A key City Council member wants an audit of the Humane Society in the wake of complaints against the CEO. Cory Lum/Civil Beat

“There is no policy or procedure to say that cannot be done. It is our job to save the lives of animals,” said Adarna.

“I had worked for the Humane Society for five years and I got escorted out like a common criminal. Before Lisa took over, it had been my dream job. I never wanted to leave it,” said Adarna,

Adarna’s  boss, operations director Harold Han, quit Jan. 24, abruptly leaving without giving notice.  But after he resigned, he texted other employees saying he was “sick of the BS.”  Civil Beat was emailed a copy of Han’s text.

Han did not respond to requests for an interview.

Kobayashi, the interim City Council chairwoman, said she wonders how well the Humane Society, with its staffing turnover, can still handle the services it is under contract to provide to the city.

The Humane Society’s city contract this year pays the organization $3.7 million for animal control services including picking up and sheltering stray dogs and cats, providing spay-neuter sterilizations and responding to complaints about animal cruelty.

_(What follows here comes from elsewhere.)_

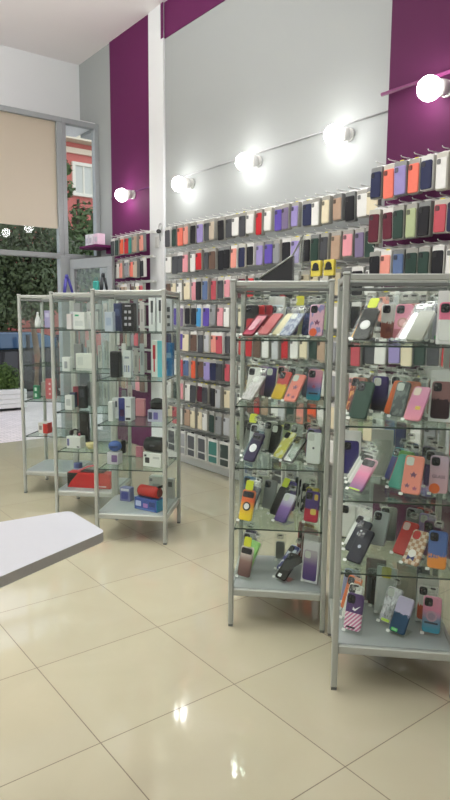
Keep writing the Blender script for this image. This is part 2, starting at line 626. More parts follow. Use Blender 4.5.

The last time the city hired a private auditor to do a performance audit of its contract with the Humane Society was in 1997.

Past Conflicts

Fowler’s management style previously came under fire when she was CEO of the Hawaii Island Humane Society.

Some employees of the Kona branch of the organization took their concerns to the Big Island County Council in 1998.

The Hawaii Island Humane Society that Fowler ran was in charge of three shelters, including the Kona shelter and shelters in Hilo and Waimea.

Critics of Fowler and the way she was running the Kona shelter wanted the county to have the animal control duties for Kona awarded to a different shelter in the area.

Madelyn Barrea, the manager of the operation’s Kona shelter, provided written testimony to the council noting that she quit ahead of being fired by Fowler because she did not agree with the way Fowler was running the operation.

“Anyone who had a different opinion than the executive director was considered to have a ‘negative attitude’ and was accused of insubordination,” Barrea wrote.